I am eighty-eight years old and was awakened at 7:25 this morning by my bladder. At 7:30 I got back in bed, intending to catch an additional half hour’s sleep. Instead I reached for The Sun. That’s when the trouble began.

Your magazine is not conducive to sleep. I started with Readers Write, my favorite section. I told myself I could put the issue down after a few short pieces, but I couldn’t put it down, because before me was another entry, and then another, and another.

I finished Readers Write and moved on to a poem, then Sunbeams, then a short essay, thinking I’d still have plenty of my morning left. Suddenly I saw it was 10:22! I jumped out of bed, took the pill I was supposed to take at 8:00, and began getting ready for the day.

It is now 11:18. I have an appointment at 11:30, and I’m still in my pajamas.
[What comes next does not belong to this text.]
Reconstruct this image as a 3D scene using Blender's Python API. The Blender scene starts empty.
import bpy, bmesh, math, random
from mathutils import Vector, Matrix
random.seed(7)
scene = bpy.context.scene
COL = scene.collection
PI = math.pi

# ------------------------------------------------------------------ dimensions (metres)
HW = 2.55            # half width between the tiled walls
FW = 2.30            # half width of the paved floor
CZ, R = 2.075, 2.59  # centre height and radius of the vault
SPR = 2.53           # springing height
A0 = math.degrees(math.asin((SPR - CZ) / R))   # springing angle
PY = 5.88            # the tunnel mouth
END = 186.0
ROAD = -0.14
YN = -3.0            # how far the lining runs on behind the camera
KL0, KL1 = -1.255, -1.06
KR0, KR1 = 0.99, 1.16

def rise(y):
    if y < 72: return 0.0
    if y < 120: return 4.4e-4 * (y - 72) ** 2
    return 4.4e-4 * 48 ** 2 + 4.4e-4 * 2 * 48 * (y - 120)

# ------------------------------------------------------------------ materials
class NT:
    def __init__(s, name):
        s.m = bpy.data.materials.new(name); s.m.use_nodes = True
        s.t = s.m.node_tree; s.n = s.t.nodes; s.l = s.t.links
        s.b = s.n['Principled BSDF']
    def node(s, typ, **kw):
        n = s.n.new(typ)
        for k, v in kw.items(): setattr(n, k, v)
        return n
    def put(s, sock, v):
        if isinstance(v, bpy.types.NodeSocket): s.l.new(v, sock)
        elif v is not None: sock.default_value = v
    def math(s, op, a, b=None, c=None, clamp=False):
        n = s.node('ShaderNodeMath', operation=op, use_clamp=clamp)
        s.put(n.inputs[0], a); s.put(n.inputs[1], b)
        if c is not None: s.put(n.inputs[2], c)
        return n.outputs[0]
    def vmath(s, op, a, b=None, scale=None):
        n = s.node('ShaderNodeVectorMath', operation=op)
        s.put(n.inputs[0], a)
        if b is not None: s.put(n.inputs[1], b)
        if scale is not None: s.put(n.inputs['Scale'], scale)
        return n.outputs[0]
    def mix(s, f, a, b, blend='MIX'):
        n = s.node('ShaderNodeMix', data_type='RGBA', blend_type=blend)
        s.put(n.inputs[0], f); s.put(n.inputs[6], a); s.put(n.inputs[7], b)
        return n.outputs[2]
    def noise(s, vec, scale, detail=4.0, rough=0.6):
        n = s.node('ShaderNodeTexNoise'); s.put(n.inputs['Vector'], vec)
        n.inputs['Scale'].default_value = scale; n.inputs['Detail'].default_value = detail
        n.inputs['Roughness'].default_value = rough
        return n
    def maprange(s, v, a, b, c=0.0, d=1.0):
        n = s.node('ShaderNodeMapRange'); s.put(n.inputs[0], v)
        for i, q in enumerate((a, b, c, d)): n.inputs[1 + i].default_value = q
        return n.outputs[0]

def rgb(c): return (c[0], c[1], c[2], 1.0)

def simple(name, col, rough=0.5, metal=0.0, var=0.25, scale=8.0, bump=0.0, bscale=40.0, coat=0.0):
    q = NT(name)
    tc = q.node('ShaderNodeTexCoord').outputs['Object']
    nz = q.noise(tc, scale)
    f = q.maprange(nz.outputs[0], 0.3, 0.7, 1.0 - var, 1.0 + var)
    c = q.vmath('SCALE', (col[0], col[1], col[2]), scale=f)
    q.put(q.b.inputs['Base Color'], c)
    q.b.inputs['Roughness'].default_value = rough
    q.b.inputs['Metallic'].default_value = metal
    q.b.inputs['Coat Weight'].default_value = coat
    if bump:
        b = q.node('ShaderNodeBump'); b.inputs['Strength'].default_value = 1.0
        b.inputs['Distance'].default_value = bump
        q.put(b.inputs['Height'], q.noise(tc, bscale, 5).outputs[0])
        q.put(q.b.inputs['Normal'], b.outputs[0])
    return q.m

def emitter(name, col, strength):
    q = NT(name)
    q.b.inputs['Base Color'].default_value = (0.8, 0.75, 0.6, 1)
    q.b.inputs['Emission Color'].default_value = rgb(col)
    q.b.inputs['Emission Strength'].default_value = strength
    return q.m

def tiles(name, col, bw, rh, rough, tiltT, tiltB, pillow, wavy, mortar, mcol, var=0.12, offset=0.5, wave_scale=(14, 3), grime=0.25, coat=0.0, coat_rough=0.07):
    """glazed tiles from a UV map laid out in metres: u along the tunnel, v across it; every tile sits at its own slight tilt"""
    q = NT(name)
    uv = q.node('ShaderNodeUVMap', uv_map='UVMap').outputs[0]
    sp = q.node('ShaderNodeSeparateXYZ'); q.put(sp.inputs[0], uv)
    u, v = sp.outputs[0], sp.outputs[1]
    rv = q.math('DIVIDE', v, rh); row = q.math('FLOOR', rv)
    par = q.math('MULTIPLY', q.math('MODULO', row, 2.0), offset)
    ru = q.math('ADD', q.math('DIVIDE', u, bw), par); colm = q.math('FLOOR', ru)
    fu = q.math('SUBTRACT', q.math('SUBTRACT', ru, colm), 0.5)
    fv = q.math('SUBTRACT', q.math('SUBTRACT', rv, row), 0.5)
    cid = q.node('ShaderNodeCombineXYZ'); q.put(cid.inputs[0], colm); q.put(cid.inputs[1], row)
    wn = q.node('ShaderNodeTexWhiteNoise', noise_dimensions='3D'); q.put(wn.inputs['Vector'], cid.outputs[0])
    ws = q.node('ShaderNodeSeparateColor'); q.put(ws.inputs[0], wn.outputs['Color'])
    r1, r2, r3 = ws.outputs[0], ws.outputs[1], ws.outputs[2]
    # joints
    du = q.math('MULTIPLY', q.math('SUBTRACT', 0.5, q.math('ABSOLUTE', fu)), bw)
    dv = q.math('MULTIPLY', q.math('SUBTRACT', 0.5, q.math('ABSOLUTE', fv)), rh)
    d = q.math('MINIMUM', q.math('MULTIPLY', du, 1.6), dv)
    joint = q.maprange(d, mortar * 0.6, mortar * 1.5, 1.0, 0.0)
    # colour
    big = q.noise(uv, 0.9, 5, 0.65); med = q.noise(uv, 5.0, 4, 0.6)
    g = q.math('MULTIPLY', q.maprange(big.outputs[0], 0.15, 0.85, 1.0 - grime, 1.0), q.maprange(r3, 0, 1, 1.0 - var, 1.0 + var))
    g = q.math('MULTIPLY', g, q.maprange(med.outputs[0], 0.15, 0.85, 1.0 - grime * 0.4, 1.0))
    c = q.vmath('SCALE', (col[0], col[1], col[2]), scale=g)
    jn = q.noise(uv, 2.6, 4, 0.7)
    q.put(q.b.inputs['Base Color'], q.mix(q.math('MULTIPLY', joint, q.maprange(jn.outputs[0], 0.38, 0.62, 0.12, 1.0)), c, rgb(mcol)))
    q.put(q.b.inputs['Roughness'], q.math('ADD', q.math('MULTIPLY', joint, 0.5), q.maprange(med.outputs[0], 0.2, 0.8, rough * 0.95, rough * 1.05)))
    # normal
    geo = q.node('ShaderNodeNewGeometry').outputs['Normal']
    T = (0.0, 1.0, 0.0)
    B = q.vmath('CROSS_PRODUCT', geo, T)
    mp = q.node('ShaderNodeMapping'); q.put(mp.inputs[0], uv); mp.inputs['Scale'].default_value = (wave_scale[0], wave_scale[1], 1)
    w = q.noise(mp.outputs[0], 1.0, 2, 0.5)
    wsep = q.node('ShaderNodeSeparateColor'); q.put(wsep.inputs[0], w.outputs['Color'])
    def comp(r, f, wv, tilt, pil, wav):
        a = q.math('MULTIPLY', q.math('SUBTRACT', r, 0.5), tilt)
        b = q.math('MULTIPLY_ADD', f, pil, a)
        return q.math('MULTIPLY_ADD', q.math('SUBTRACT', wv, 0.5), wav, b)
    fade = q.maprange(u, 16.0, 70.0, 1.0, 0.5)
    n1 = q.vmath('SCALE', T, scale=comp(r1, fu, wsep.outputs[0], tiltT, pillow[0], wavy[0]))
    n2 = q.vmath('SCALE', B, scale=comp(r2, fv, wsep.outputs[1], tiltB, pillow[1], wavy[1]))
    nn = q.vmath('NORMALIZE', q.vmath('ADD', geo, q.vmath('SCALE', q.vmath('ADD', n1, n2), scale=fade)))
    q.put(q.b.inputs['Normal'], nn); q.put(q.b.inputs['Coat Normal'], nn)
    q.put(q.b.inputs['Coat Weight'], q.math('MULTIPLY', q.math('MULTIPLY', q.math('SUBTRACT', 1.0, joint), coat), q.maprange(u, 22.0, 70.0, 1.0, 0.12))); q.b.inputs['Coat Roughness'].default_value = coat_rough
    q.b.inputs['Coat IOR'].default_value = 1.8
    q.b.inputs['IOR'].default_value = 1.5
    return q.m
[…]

Libby Anderson Haverford, Pennsylvania

After finishing your current issue, I grabbed another from my stack of older ones still waiting to be read. In the Readers Write on “Being Broke,” I came across E.D.’s entry about buying groceries to make dinner for friends, and having to pay with nickels and pennies. A stranger in the checkout line said something nice to the author, and after E.D. returned to her car, she sat sobbing. The stranger approached, took E.D.’s hand, and pressed a twenty-dollar bill into it, and then another. I was almost in tears. The location listed under E.D.’s signature was Paradise, California. The issue was dated May 2018, five months before the wildfire there. Now my tears weren’t “almost.”